Part 3: Experiment with the ratio
Set out three small cups. Your child is going to make three different dressings and see what happens when the ratio changes.
- Cup A (Standard): 3 parts oil, 1 part vinegar. The classic 3:1.
- Cup B (Tangy): 2 parts oil, 1 part vinegar. That is 2:1. More vinegar relative to oil. What do you predict it will taste like?
- Cup C (Mild): 4 parts oil, 1 part vinegar. That is 4:1. Less vinegar relative to oil.
Use teaspoons to keep the batches small. Shake each one. Taste each one on a piece of lettuce.
Which one does the family like best? Write down the winning ratio. That is now your family's official dressing recipe. Keep a recipe card on the fridge — your child made it up using math.
Part 4: Convert units
Here is where it gets interesting for older kids. What if we wanted to make a big jar using cups instead of tablespoons?
Start with the oil. If we use 3/4 cup of olive oil, how much vinegar do we need to keep the 3:1 ratio?
Let them think about it. Three parts oil is 3/4 cup. One part would be 1/4 cup. So you need 1/4 cup of vinegar. Check it — is 3/4 to 1/4 the same as 3 to 1? Divide both by 1/4 and you get 3:1. Yes.
Now try it the other way. If we have exactly 1/3 cup of vinegar left in the bottle, how much oil do we need? Three times 1/3 is 1 cup. So 1 cup of oil and 1/3 cup of vinegar. Still 3:1.
Make it again
This is a recipe your child can make every single night there is a salad on the table. The repetition is the point — every time they make it, the 3:1 ratio gets more automatic.

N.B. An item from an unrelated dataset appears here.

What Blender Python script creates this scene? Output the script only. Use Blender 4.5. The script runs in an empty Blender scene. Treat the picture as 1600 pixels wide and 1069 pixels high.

Try these variations to keep the math fresh:
- Different vinegars — balsamic, rice, sherry. The ratio stays the same, but the flavor changes. Why does the ratio work with any vinegar?
- Add-ins — a clove of minced garlic, a squeeze of lemon, a spoonful of honey. If we add honey, is it still 3:1? Or is it a new ratio with a new part?
- Family dressing recipe card — keep a card with the family's favorite ratio, vinegar choice, and add-ins. Your child is the author.
Discussion questions
- Why do you think the classic ratio is 3:1 and not 1:1? What would a 1:1 dressing taste like?
- If you made a batch with 9 tablespoons of oil, how many tablespoons of vinegar would keep the ratio at 3:1?
- We said 6:2 is the same ratio as 3:1. How can two different pairs of numbers be the same ratio?
- If you only had a 1/2 tablespoon measure, how many scoops of oil and how many scoops of vinegar would you need for one serving?
What they are learning
This recipe teaches equivalent ratios in the most direct way possible — by showing that 3:1, 6:2, 9:3, and 3/4 to 1/4 are all the same relationship, just at different scales. Your child practices scaling up and down, converting between units, comparing ratios by taste, and reasoning about fractions as parts of a ratio. The concept that a ratio describes a relationship rather than a specific quantity is one of the most important ideas in middle school math, and your child is learning it by shaking a jar of salad dressing. That is the kind of understanding that sticks.